Please copy the lines below exactly, from the first one through the line showing "C = S.collection".

============

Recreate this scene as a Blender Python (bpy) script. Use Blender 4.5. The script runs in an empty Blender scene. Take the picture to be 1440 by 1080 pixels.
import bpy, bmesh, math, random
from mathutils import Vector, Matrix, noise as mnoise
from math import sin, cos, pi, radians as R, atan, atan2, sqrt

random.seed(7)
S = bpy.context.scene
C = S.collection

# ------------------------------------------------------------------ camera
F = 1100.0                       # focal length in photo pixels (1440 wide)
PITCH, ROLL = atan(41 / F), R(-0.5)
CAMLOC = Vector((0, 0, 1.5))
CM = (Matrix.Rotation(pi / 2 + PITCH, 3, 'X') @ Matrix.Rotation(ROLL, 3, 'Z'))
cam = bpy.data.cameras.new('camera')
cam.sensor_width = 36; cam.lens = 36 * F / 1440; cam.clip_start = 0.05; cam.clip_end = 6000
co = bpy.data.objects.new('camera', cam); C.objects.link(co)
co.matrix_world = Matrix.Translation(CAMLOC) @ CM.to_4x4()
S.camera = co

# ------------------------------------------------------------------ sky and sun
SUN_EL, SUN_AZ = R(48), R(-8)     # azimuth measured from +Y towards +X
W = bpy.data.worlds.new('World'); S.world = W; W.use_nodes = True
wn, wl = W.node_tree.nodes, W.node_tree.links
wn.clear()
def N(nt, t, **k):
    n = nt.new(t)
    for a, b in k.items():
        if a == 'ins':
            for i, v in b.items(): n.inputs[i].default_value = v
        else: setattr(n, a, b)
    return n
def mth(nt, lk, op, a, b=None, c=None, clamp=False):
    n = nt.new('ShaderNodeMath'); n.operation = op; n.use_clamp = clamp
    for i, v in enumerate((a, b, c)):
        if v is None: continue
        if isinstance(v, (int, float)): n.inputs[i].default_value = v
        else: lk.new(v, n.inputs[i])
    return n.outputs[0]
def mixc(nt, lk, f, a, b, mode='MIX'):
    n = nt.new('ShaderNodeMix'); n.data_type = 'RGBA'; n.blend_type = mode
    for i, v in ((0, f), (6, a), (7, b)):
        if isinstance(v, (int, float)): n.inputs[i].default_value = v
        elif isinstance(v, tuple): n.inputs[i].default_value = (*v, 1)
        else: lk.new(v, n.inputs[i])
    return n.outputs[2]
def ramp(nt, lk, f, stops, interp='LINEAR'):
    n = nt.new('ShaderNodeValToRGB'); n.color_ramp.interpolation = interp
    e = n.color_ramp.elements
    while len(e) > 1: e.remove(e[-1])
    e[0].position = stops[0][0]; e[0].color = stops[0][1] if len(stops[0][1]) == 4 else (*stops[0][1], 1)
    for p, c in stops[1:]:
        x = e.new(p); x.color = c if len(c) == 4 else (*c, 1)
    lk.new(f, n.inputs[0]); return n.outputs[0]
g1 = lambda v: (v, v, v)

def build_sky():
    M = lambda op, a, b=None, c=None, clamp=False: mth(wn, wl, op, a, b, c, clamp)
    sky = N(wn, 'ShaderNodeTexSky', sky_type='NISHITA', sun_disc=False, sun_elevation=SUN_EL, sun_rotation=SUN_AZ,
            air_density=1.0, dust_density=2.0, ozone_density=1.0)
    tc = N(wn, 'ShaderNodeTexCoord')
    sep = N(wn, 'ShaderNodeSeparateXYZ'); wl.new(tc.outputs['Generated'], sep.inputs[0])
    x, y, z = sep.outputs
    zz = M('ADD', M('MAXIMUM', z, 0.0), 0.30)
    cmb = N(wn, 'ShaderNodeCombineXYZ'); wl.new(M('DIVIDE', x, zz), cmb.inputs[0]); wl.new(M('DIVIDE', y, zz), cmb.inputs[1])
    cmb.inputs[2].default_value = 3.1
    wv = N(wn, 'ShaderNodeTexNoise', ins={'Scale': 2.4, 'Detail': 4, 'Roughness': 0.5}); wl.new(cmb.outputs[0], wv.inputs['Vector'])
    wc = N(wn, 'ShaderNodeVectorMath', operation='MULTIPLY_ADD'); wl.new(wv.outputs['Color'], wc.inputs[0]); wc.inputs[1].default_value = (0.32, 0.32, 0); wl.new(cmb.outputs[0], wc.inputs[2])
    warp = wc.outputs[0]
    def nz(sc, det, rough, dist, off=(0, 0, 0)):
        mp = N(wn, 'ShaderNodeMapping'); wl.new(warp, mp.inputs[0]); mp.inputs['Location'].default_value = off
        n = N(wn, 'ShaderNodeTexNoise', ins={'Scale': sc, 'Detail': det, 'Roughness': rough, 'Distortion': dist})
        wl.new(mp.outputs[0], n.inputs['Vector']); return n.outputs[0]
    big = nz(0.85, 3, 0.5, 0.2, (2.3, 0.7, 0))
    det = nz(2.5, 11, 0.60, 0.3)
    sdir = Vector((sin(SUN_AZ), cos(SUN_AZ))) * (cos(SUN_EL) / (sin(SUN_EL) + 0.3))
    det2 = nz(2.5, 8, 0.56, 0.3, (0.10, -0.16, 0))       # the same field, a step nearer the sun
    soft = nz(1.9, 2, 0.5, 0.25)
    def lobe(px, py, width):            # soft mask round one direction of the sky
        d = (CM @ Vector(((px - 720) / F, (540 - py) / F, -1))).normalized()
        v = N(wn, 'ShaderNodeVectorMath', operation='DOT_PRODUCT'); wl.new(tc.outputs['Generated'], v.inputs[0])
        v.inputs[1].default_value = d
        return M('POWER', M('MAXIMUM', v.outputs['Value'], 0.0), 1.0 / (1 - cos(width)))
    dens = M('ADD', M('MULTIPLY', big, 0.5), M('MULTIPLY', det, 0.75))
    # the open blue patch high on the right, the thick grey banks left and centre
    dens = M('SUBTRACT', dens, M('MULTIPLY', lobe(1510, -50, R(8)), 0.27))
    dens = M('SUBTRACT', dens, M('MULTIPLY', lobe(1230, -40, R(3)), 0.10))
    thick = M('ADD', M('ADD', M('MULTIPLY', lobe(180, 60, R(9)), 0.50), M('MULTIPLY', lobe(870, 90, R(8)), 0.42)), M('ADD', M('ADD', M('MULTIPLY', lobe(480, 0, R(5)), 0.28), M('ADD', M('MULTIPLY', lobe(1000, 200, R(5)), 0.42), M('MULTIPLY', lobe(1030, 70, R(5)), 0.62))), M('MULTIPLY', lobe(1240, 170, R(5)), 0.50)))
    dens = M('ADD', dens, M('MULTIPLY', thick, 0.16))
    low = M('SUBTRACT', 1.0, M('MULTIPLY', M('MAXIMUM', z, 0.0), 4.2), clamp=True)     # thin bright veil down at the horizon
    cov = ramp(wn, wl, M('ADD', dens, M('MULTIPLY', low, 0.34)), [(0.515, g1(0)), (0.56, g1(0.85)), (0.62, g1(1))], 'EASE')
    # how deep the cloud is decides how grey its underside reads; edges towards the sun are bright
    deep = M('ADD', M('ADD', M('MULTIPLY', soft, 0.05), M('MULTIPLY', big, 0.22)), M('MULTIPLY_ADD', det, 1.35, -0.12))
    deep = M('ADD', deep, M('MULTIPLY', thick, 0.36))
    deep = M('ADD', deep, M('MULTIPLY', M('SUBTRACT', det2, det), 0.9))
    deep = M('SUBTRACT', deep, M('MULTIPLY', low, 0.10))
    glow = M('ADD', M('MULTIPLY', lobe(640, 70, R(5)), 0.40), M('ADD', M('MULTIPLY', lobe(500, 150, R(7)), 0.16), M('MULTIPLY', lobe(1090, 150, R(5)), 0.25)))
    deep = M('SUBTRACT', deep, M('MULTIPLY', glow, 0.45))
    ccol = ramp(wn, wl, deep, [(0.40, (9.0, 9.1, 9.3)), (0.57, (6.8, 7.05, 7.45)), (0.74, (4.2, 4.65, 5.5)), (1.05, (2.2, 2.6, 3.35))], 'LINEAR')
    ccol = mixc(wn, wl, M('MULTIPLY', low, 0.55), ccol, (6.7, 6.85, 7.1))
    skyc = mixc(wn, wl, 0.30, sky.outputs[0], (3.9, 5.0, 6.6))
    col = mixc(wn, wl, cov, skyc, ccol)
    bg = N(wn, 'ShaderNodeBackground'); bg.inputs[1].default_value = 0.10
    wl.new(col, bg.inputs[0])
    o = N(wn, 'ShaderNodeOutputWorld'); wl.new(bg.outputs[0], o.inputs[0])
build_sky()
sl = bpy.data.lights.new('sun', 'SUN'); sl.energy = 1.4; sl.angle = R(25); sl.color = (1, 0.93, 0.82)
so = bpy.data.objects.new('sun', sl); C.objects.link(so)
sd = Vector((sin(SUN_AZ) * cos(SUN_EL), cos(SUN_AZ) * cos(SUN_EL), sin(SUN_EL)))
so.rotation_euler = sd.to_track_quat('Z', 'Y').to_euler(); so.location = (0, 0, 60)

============

• SOLUTION BELOW:
Recreate this scene as a Blender Python (bpy) script. Use Blender 4.5. The script runs in an empty Blender scene. Take the picture to be 1440 by 1080 pixels.
import bpy, bmesh, math, random
from mathutils import Vector, Matrix, noise as mnoise
from math import sin, cos, pi, radians as R, atan, atan2, sqrt

random.seed(7)
S = bpy.context.scene
C = S.collection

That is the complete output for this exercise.